-- Begin Material --

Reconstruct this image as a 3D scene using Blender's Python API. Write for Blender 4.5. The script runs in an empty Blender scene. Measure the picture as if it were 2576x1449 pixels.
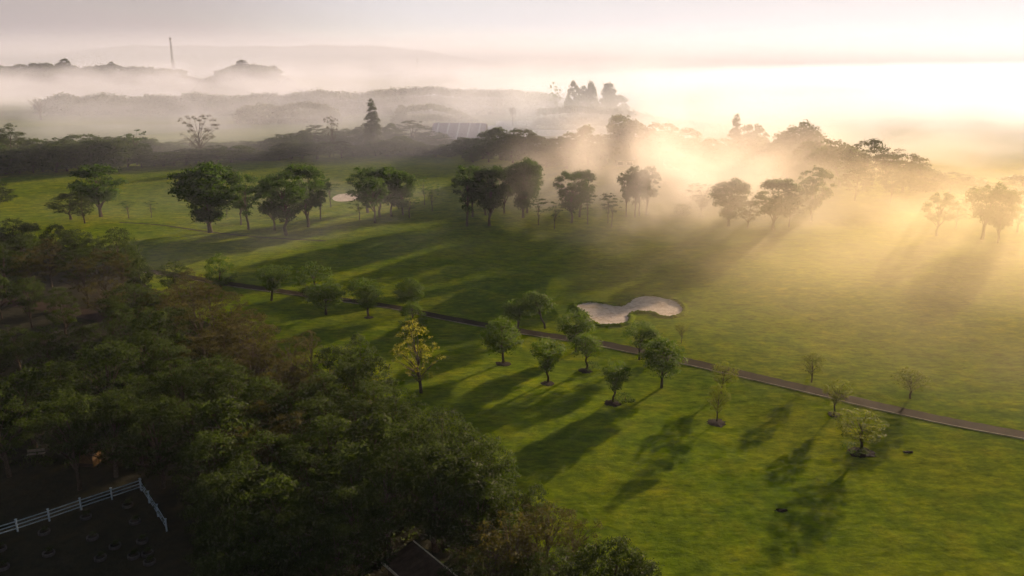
import bpy, math, random
import numpy as np
from mathutils import Vector, geometry
R = math.radians
scene = bpy.context.scene
COL = scene.collection

SKY_G, SKY_FAR, SKY_SUN, SKY_UP = (.50, .76), (1.0, .89, .99), (1.85, 1.85, 1.92), (.13, .19, .28)
# ------------------------------------------------------------------ camera geometry
IW, IH, F = 2576.0, 1449.0, 2003.0          # photograph units used for reading positions off it
CAMH, PITCH = 45.0, R(15.5)
SUN_AZ, SUN_EL = R(37), R(9.5)
cp, sp = math.cos(PITCH), math.sin(PITCH)

def ray(x, y):
    u, v = (x - IW/2)/F, (IH/2 - y)/F
    return Vector((u, cp + v*sp, -sp + v*cp))

def smooth(a, b, t):
    t = min(1.0, max(0.0, (t-a)/(b-a))); return t*t*(3-2*t)

BUNKERS = []     # (cx, cy, r, depth)
def hgt(x, y):
    k = smooth(60, 110, y) * (1 - smooth(330, 480, y)) * (1 - smooth(180, 300, abs(x)))
    k2 = smooth(-60, 0, x - 0.25*(130 - y))
    h = (0.75*math.sin(x/31+1.3)*math.sin(y/39+.4) + .45*math.sin(x/17 - y/23) + .22*math.sin(x/9.5+y/12)) * k * (0.35+.65*k2)
    for (bx, by, r, d) in BUNKERS:
        q = ((x-bx)**2 + (y-by)**2)/(r*r)
        if q < 4: h -= d*math.exp(-q*1.2)
    return h

def at(x, y, z=None):
    """ground point (or point on level z) seen at picture position x, y"""
    d = ray(x, y)
    zz = 0.0 if z is None else z
    for _ in range(12 if z is None else 1):
        t = (zz - CAMH)/d.z
        p = Vector((d.x*t, d.y*t, zz))
        if z is None: zz = hgt(p.x, p.y)
    if z is None: p.z = hgt(p.x, p.y)
    return p

def depth_of(p): return p.y*cp - (p.z-CAMH)*sp
def top_height(p, ytop):
    """height above p of a thing whose top shows at picture row ytop"""
    v = (IH/2 - ytop)/F
    dy, dz = cp + v*sp, -sp + v*cp
    return CAMH + p.y/dy*dz - p.z
def width_at(p, wpx): return wpx/F*depth_of(p)

# ------------------------------------------------------------------ helpers
def tag(o, label=None, cat=None, group=None, kind=None):
    if label: o['label'] = label
    if cat: o['category'] = cat
    if group: o['group'] = group
    if kind: o['kind'] = kind
    return o

def mesh_np(name, verts, faces, mats=(), tint=None):
    me = bpy.data.meshes.new(name)
    me.from_pydata([tuple(v) for v in verts], [], [tuple(f) for f in faces])
    for m in mats: me.materials.append(m)
    if tint is not None:
        a = me.attributes.new('tint', 'FLOAT', 'POINT'); a.data.foreach_set('value', np.asarray(tint, np.float32))
    me.update(); return me

def quads_np(name, V, mat, tint=None):
    """V: (n,4,3) array of quads"""
    n = len(V); me = bpy.data.meshes.new(name)
    me.vertices.add(n*4); me.vertices.foreach_set('co', V.reshape(-1).astype(np.float32))
    me.loops.add(n*4); me.loops.foreach_set('vertex_index', np.arange(n*4, dtype=np.int32))
    me.polygons.add(n); me.polygons.foreach_set('loop_start', np.arange(0, n*4, 4, dtype=np.int32))
    me.polygons.foreach_set('loop_total', np.full(n, 4, np.int32))
    me.materials.append(mat)
    if tint is not None:
        a = me.attributes.new('tint', 'FLOAT', 'POINT'); a.data.foreach_set('value', np.repeat(tint, 4).astype(np.float32))
    me.update(calc_edges=True); me.validate(); return me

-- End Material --

**Stated task**
Look back over the material above and state how many lines hold the word "scene". Write the number and nothing else.

**Solution**
3